Vorbis is the first of a planned family of Ogg multimedia coding formats being developed as part of Xiphophorus's Ogg multimedia project. The following are excerpts from the Vorbis home page . . .

What is Vorbis?

Ogg Vorbis is a fully Open, non-proprietary, patent-and-royalty-free, general-purpose compressed audio format for high quality (44.1-48.0kHz, 16+ bit, polyphonic) audio and music at fixed and variable bitrates from 16 to 128 kbps/channel. This places Vorbis in the same class as audio representations including MPEG-1 audio layer 3, MPEG-4 audio (AAC and TwinVQ), and PAC.

Why Vorbis? MP3 is open.

No, it isn't. Fraunhofer (and other MPEG consortium members) claim that it is impossible to create an mp3 encoder without infringing on their patents. To create/use an encoder, the law says one must pay royalties to Fraunhofer and other MPEG Consortium members. In other words, you can play what you like, but you're not allowed to contribute without paying the ante. MPEG-4, destined to be the next generation of internet audio, is even more tightly controlled.

Can Vorbis stream?

Yes. One can both encode and decode as a single pass, real-time stream. Vorbis is well suited to 'Internet Radio' and other forms of real-time and offline electronic distribution.

How fast is Vorbis?

Vorbis requires roughly the same encoding and decoding power as MP3. The current Vorbis source is immature (and therefore generally unoptimized) so it will also get faster as time goes on.
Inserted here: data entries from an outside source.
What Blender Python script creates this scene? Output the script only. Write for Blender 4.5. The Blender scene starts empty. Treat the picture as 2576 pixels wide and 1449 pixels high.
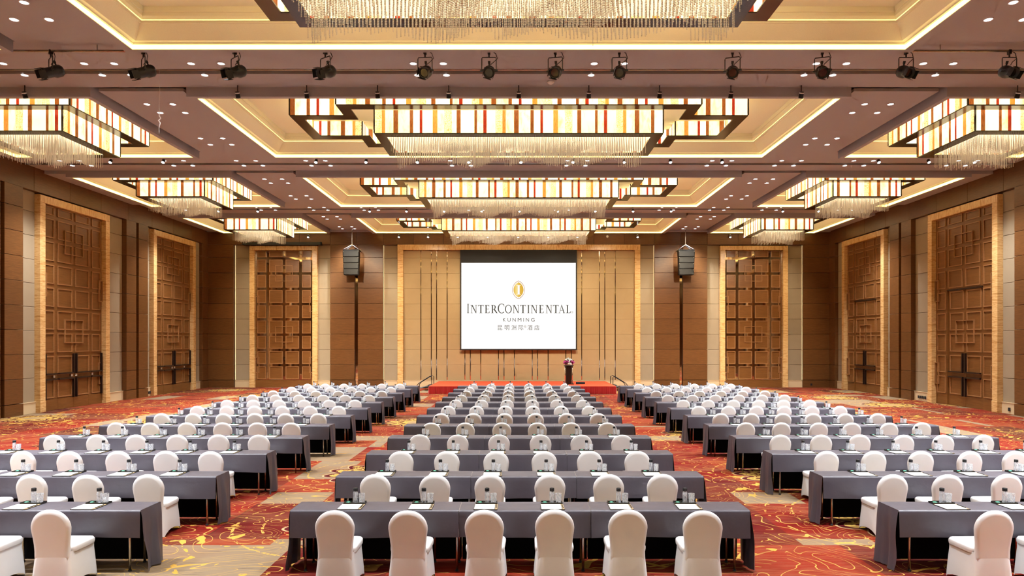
import bpy, bmesh, math, random
import numpy as np
from mathutils import Vector, Matrix

random.seed(7)
SC = bpy.context.scene
COL = SC.collection
PI = math.pi

# ------------------------------------------------------------------ camera, world, exposure
F_PX, U0, V0, CAM_H = 1717.3, 1305.0, 858.0, 2.81          # focal length in px of the 2576 px frame
cam_data = bpy.data.cameras.new('camera')
cam = bpy.data.objects.new('camera', cam_data)
COL.objects.link(cam)
cam.location = (0, 0, CAM_H)
cam.rotation_euler = (PI / 2, 0, 0)
cam_data.sensor_width = 36.0
cam_data.sensor_fit = 'HORIZONTAL'
cam_data.lens = 36.0 * F_PX / 2576.0
cam_data.shift_x = -(U0 - 1288.0) / 2576.0
cam_data.shift_y = (V0 - 724.5) / 2576.0
cam_data.clip_end = 200
SC.camera = cam

world = bpy.data.worlds.new('world')
SC.world = world
world.use_nodes = True
world.node_tree.nodes['Background'].inputs[0].default_value = (1.0, 0.85, 0.65, 1)
world.node_tree.nodes['Background'].inputs[1].default_value = 0.0

SC.view_settings.view_transform = 'Standard'
SC.view_settings.look = 'None'
SC.view_settings.gamma = 1.0
SC.view_settings.use_curve_mapping = False
SC.view_settings.exposure = 0.40
SC.cycles.max_bounces = 4
SC.cycles.diffuse_bounces = 3
SC.cycles.glossy_bounces = 2
SC.cycles.transmission_bounces = 2
SC.cycles.transparent_max_bounces = 8
SC.cycles.use_adaptive_sampling = True
SC.cycles.adaptive_threshold = 0.12
SC.cycles.adaptive_min_samples = 12
SC.cycles.caustics_reflective = False
SC.cycles.caustics_refractive = False
SC.cycles.sample_clamp_indirect = 4.0

DOWN_W = 2750.0        # watts of one cluster of downlights
STAGE_W = 1700.0       # watts of one stage spotlight
PANE_E = 1.25          # chandelier glass
DIFF_E = .9          # chandelier bottom light panel
COVE_E = 2.2          # LED strips in the coffers and the added upper fill
NICHE_E = .45         # LED strips in the wall niches

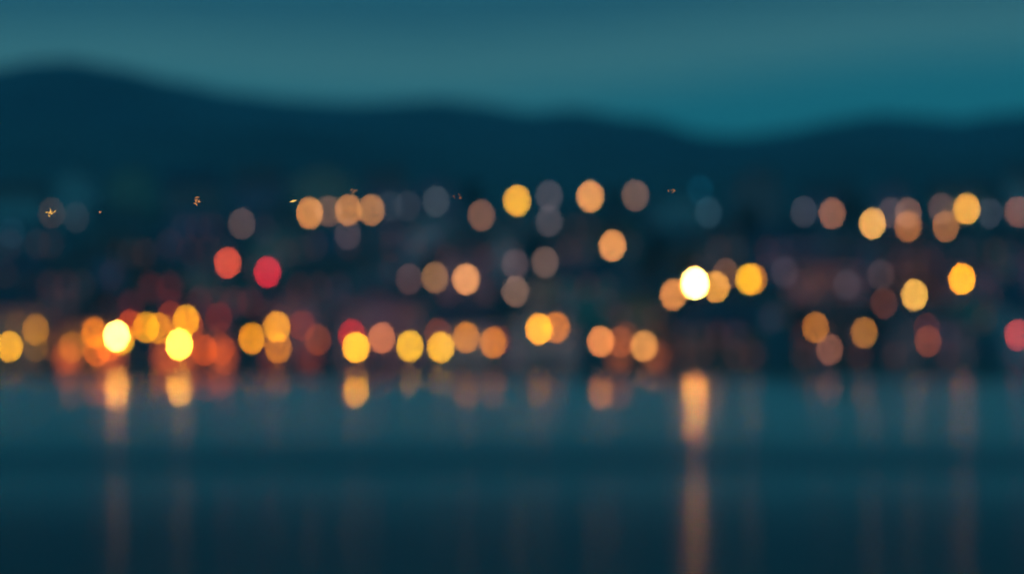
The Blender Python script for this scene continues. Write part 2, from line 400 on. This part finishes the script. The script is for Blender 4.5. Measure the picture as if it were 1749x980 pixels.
# ------------------------------------------------------------------ houses
def window(parent, x, z, w, h, yf, lit=None):
    bm = bmesh.new()
    t = .09
    box(bm, x-w/2-t, x+w/2+t, yf-.07, yf, z+h/2, z+h/2+t); box(bm, x-w/2-t*1.6, x+w/2+t*1.6, yf-.14, yf, z-h/2-t, z-h/2)
    box(bm, x-w/2-t, x-w/2, yf-.07, yf, z-h/2, z+h/2); box(bm, x+w/2, x+w/2+t, yf-.07, yf, z-h/2, z+h/2)
    box(bm, x-.03, x+.03, yf-.06, yf-.01, z-h/2, z+h/2)
    f = link('window', bm, M['frame'], parent)
    bm = bmesh.new(); box(bm, x-w/2, x+w/2, yf-.03, yf+.01, z-h/2, z+h/2)
    link('pane', bm, lit or M['glass'], f)
def make_house(name, w, dep, eave, rise, wallm, roofm, glow_cols, added_glow=None, along=True, n_floor=2):
    root = empty(name)
    bm = bmesh.new()
    pts = [(-w/2, 0), (w/2, 0), (w/2, eave), (-w/2, eave)]
    if along:   # ridge parallel to the shore
        prof = [(0, -1.5), (dep, -1.5), (dep, eave), (dep/2, eave + rise), (0, eave)]
        a = [bm.verts.new((-w/2, y, z)) for y, z in prof]; b = [bm.verts.new((w/2, y, z)) for y, z in prof]
    else:
        prof = [(-w/2, -1.5), (w/2, -1.5), (w/2, eave), (0, eave + rise), (-w/2, eave)]
        a = [bm.verts.new((x, 0, z)) for x, z in prof]; b = [bm.verts.new((x, dep, z)) for x, z in prof]
    bm.faces.new(a); bm.faces.new(b[::-1])
    for k in range(5): bm.faces.new((a[k], b[k], b[(k+1) % 5], a[(k+1) % 5]))
    bmesh.ops.recalc_face_normals(bm, faces=bm.faces)
    link('wall', bm, wallm, root)
    bm = bmesh.new(); ov = .4; th = .22
    if along:
        for s in (0, 1):
            y0 = -ov if s == 0 else dep + ov; z0 = eave - ov * rise / (dep/2) + .02
            q = [(-w/2-ov, y0, z0), (w/2+ov, y0, z0), (w/2+ov, dep/2, eave+rise+.02), (-w/2-ov, dep/2, eave+rise+.02)]
            lo = [bm.verts.new(p) for p in q]; hi = [bm.verts.new((p[0], p[1], p[2]+th)) for p in q]
            bm.faces.new(lo); bm.faces.new(hi)
            for k in range(4): bm.faces.new((lo[k], lo[(k+1)%4], hi[(k+1)%4], hi[k]))
    else:
        for s in (-1, 1):
            x0 = s*(w/2+ov); z0 = eave - ov * rise / (w/2) + .02
            q = [(x0, -ov, z0), (x0, dep+ov, z0), (0, dep+ov, eave+rise+.02), (0, -ov, eave+rise+.02)]
            lo = [bm.verts.new(p) for p in q]; hi = [bm.verts.new((p[0], p[1], p[2]+th)) for p in q]
            bm.faces.new(lo); bm.faces.new(hi)
            for k in range(4): bm.faces.new((lo[k], lo[(k+1)%4], hi[(k+1)%4], hi[k]))
    bmesh.ops.recalc_face_normals(bm, faces=bm.faces)
    rf = link('roof', bm, roofm, root)
    bm = bmesh.new(); cx = w * .28; box(bm, cx-.4, cx+.4, dep*.5-.4, dep*.5+.4, eave+rise*.35, eave+rise+1.0); box(bm, cx-.5, cx+.5, dep*.5-.5, dep*.5+.5, eave+rise+1.0, eave+rise+1.15)
    link('chimney', bm, M['chimney'], rf)
    nw = max(2, int(w / 2.6)); fh = eave / n_floor
    for fl in range(n_floor):
        for k in range(nw):
            x = -w/2 + (k + .5) * w / nw
            z = fl * fh + fh * .55
            if fl == 0 and k == nw // 2:
                bm = bmesh.new(); box(bm, x-.55, x+.55, -.06, 0.01, 0, 2.15)
                d = link('door', bm, M['door'], root)
                bm = bmesh.new(); box(bm, x+.36, x+.44, -.13, -.06, 1.0, 1.15); link('handle', bm, M['iron'], d)
                continue
            lit = None
            if fl == 0 and added_glow: lit = added_glow
            elif glow_cols and random.random() < .8: lit = random.choice(glow_cols)
            if fl == 0 and added_glow: window(root, x, 1.35, min(2.1, w/nw - .5), 1.9, 0, lit)
            else: window(root, x, z, 1.05, 1.35, 0, lit)
    return root
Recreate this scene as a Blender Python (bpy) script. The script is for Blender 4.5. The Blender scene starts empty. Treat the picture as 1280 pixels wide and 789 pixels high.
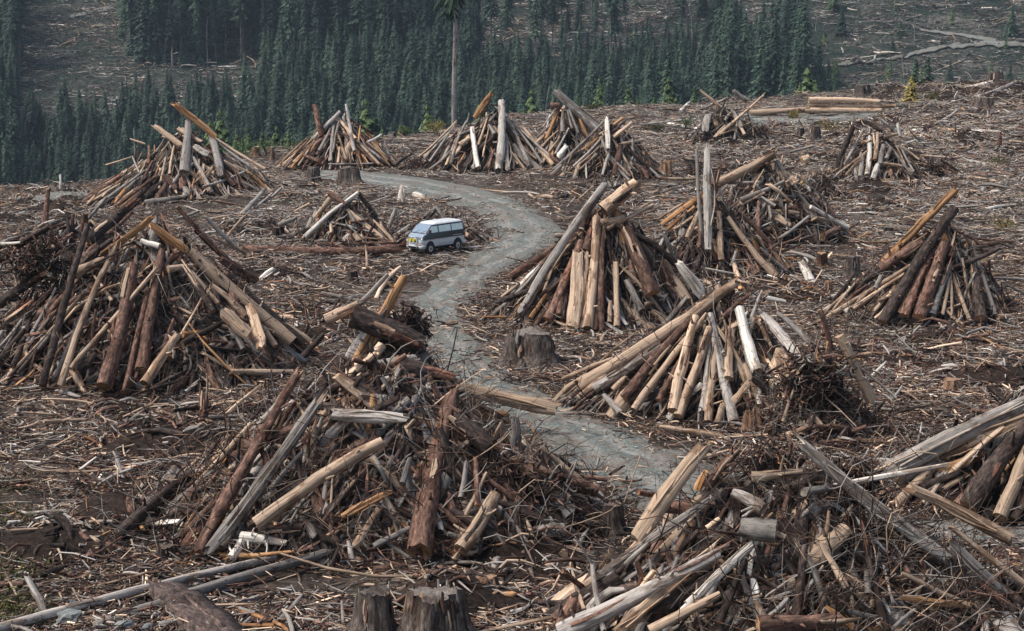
import bpy, math, random
import numpy as np
from mathutils import Vector
rng = np.random.default_rng(7)
random.seed(7)
R = math.radians
SC = bpy.context.scene
COL = SC.collection

# ------------------------------------------------------------------ camera, world, sun, exposure
F = 2200.0            # focal length in pixels of the 1280 px wide photograph
CH = 16.0             # camera height above the clearing
YH = -10.0            # row of the horizon
PITCH = math.atan((394.5 - YH) / F)
cam_d = bpy.data.cameras.new('camera'); cam = bpy.data.objects.new('camera', cam_d); COL.objects.link(cam)
cam.location = (0, 0, CH); cam.rotation_euler = (math.pi / 2 - PITCH, 0, 0)
cam_d.sensor_width = 36; cam_d.lens = F / 1280 * 36; cam_d.clip_start = 0.5; cam_d.clip_end = 6000
SC.camera = cam
SUN_EL, SUN_AZ = 58, -100     # high veiled sun, behind and left of the camera
w = bpy.data.worlds.new('World'); SC.world = w; w.use_nodes = True
nt = w.node_tree; sky = nt.nodes.new('ShaderNodeTexSky'); sky.sky_type = 'NISHITA'; sky.sun_disc = False
sky.sun_elevation = R(SUN_EL); sky.sun_rotation = R(SUN_AZ); sky.air_density = 1.0; sky.dust_density = 3.0; sky.ozone_density = 1.0
bg = nt.nodes['Background']; nt.links.new(sky.outputs[0], bg.inputs[0]); bg.inputs[1].default_value = 0.09
sl = bpy.data.lights.new('sun', 'SUN'); sl.energy = 2.3; sl.angle = R(24); sl.color = (1.0, 0.97, 0.93)
sun = bpy.data.objects.new('sun', sl); COL.objects.link(sun)
_sd = Vector((math.sin(R(SUN_AZ)) * math.cos(R(SUN_EL)), math.cos(R(SUN_AZ)) * math.cos(R(SUN_EL)), math.sin(R(SUN_EL))))
sun.rotation_euler = _sd.to_track_quat('Z', 'Y').to_euler()
SC.view_settings.view_transform = 'Standard'; SC.view_settings.look = 'None'; SC.view_settings.gamma = 1
SC.view_settings.exposure = 0.95
SC.cycles.max_bounces = 5; SC.cycles.diffuse_bounces = 2; SC.cycles.glossy_bounces = 2
SC.cycles.volume_bounces = 0

# ------------------------------------------------------------------ projection helpers
cp, sp = math.cos(PITCH), math.sin(PITCH)
def ray(px, py):
    dx = (np.asarray(px, float) - 640) / F; dy = -(np.asarray(py, float) - 394.5) / F
    return np.stack([dx, cp + dy * sp, -sp + dy * cp], -1)
def proj(X, Y, Z):
    z = Z - CH; fwd = Y * cp - z * sp; up = Y * sp + z * cp
    return 640 + F * X / fwd, 394.5 - F * up / fwd

# ------------------------------------------------------------------ noise and terrain
_perm = np.random.default_rng(3).random((256, 256))
def vnoise(x, y):
    x = np.asarray(x, float); y = np.asarray(y, float)
    xi = np.floor(x).astype(int); yi = np.floor(y).astype(int); fx = x - xi; fy = y - yi
    fx = fx * fx * (3 - 2 * fx); fy = fy * fy * (3 - 2 * fy)
    g = lambda a, b: _perm[a & 255, b & 255]
    return ((g(xi, yi) * (1 - fx) + g(xi + 1, yi) * fx) * (1 - fy) + (g(xi, yi + 1) * (1 - fx) + g(xi + 1, yi + 1) * fx) * fy) * 2 - 1
def sstep(a, b, x):
    t = np.clip((x - a) / (b - a), 0, 1); return t * t * (3 - 2 * t)
CU = [-.40, -.29, -.235, -.19, -.14, -.085, -.035, .03, .095, .15, .21, .29, .4]
CY = [138, 141, 146, 158, 168, 176, 190, 208, 216, 222, 226, 230, 232]
CROW = [242, 240, 238, 212, 192, 180, 164, 136, 132, 122, 114, 110, 108]
CZ = [CH - y * (r - YH) / F for y, r in zip(CY, CROW)]
def base_z(X, Y):
    u = X / np.maximum(Y, 1.0)
    yc = np.interp(u, CU, CY); zc = np.interp(u, CU, CZ)
    near = zc * sstep(85, 1.0, np.zeros(1)) if False else zc * sstep(80, yc, Y)
    d = np.maximum(Y - yc, 0)
    fall = near - 0.30 * d * sstep(0, 25, d)
    mount = -60 + 0.25 * (Y - 500) + 7 * vnoise(X / 90 + 5, Y / 70) + 2.2 * vnoise(X / 28, Y / 25 + 9)
    mount = np.where(Y > 1000, 65 + 0.35 * (Y - 1000) + 7 * vnoise(X / 90 + 5, Y / 70), mount)
    k = 4.0
    far = np.where(Y > 300, np.logaddexp(fall / k, mount / k) * k, fall)
    return np.where(d > 0, far, near)

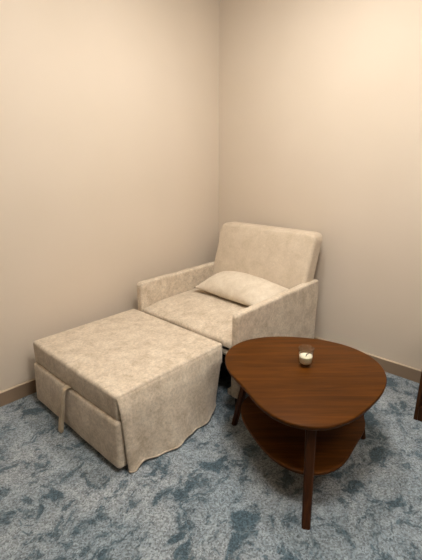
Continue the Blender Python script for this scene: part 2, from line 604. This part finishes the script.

Does Vorbis support low bitrate encoding?

Vorbis is also intended for extreme low bitrates, but that functionality does not yet exist in the current CVS source. On paper, the math says Vorbis should scale to low bitrates much more gracefully, but we've not yet actually written the code. Low bitrate coding is a high priority, so we'll know the details of low bitrate performance soon.

What extension does a Vorbis file use?

Ogg Vorbis uses the Ogg bistream format, and the correct extension is .ogg

How does Vorbis compare to MP3?

Vorbis is currently too immature to evaluate authoritatively against MP3. Right now, it's about as good in the 128-160 kbps range; the encoder used to produce these streams is a test encoder intended to produce bitstreams only for code stability testing purposes and illustrate the minimum amount of code needed to produce a valid bitstream. It produces perfectly valid bitstreams, but has virtually no features you'd expect to see in a production encoder. A production command line encoder is in progress.

What are Vorbis's distribution terms?

Anyone may freely use and distribute the OggSquish and Vorbis specification, whether in a private, public or corporate capacity. The specification is fully open to the public to be used for any purpose. However, Xiphophorus and the Ogg project (www.xiph.org) reserve the right to set the Ogg/Vorbis specification and certify specification compliance. (See the Vorbis website for complete details.)